Exercise task
Begin at the first line of the data and copy each line through the one containing "C = S.collection", that line included, with no pictures.

[start]

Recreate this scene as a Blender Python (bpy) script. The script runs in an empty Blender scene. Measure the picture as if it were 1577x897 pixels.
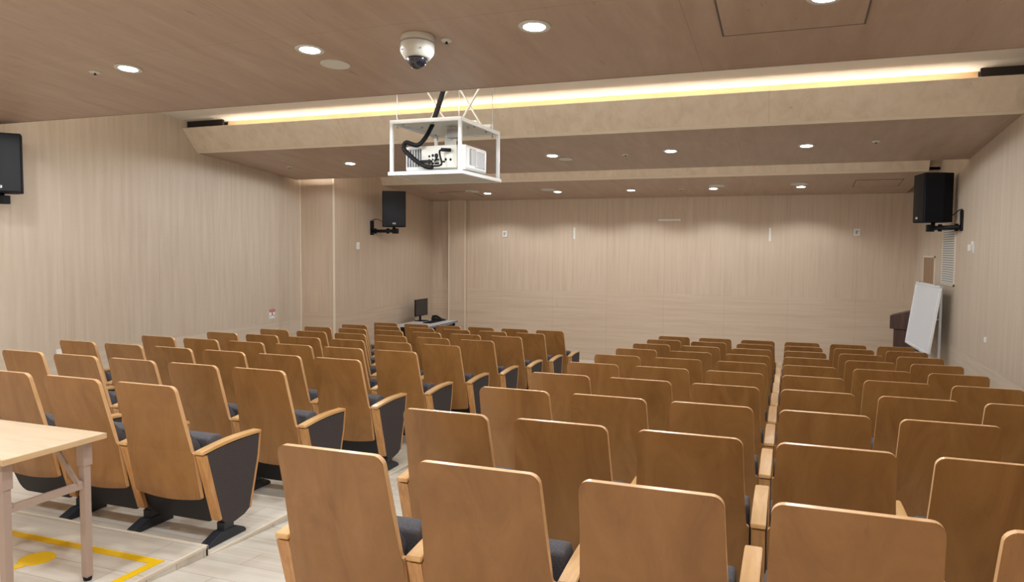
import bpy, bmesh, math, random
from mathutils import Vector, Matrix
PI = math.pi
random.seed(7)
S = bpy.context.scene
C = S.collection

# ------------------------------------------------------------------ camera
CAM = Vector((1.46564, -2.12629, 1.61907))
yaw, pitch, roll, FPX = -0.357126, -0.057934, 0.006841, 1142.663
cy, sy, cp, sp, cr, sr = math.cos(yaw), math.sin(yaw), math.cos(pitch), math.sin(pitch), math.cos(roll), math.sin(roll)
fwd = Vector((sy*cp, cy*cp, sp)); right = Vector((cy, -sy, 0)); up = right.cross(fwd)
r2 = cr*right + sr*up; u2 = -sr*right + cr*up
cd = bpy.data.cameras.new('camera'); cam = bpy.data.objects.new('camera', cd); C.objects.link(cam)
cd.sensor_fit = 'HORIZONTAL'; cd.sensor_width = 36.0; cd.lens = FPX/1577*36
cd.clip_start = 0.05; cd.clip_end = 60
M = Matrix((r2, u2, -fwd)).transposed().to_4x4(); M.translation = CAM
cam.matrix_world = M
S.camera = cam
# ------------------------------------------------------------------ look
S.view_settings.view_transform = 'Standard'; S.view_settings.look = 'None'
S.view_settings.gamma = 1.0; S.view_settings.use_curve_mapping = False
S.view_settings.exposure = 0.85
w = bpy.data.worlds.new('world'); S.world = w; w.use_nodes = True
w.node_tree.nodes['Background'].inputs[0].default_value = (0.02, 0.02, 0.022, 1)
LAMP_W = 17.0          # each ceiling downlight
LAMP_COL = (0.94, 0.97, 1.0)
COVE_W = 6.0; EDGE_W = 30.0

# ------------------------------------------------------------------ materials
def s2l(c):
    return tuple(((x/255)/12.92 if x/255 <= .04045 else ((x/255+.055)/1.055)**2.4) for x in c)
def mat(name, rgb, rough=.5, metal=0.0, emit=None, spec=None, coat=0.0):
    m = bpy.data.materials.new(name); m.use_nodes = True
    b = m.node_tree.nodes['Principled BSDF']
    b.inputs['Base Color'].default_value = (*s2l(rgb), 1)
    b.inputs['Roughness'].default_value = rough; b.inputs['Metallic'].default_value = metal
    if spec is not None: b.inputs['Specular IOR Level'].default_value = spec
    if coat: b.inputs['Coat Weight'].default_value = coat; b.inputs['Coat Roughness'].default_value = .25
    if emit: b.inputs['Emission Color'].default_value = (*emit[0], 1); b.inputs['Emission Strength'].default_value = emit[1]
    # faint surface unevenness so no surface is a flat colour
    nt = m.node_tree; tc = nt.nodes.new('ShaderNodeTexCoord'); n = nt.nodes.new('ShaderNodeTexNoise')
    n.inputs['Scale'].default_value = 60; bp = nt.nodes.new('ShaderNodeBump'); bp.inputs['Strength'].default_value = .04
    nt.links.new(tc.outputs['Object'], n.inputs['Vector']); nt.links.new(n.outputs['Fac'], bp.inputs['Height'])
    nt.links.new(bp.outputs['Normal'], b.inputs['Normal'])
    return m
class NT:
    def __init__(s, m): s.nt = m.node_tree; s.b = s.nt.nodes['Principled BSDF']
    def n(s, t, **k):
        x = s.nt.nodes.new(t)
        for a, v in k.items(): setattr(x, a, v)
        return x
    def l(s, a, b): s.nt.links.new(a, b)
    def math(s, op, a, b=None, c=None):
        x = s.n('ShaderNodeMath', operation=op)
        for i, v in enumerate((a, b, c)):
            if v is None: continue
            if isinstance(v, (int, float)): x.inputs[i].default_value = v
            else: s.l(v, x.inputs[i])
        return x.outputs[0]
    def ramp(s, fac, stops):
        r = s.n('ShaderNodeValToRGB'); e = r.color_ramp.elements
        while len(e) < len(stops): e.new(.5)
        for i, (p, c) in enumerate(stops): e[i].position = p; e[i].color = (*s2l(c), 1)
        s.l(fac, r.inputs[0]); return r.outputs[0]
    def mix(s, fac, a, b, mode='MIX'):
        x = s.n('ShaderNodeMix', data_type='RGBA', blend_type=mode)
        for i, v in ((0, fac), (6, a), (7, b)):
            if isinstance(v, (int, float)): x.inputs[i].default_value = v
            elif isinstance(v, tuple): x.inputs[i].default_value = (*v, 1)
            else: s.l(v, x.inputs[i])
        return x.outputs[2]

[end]

Answer to this problem
Recreate this scene as a Blender Python (bpy) script. The script runs in an empty Blender scene. Measure the picture as if it were 1577x897 pixels.
import bpy, bmesh, math, random
from mathutils import Vector, Matrix
PI = math.pi
random.seed(7)
S = bpy.context.scene
C = S.collection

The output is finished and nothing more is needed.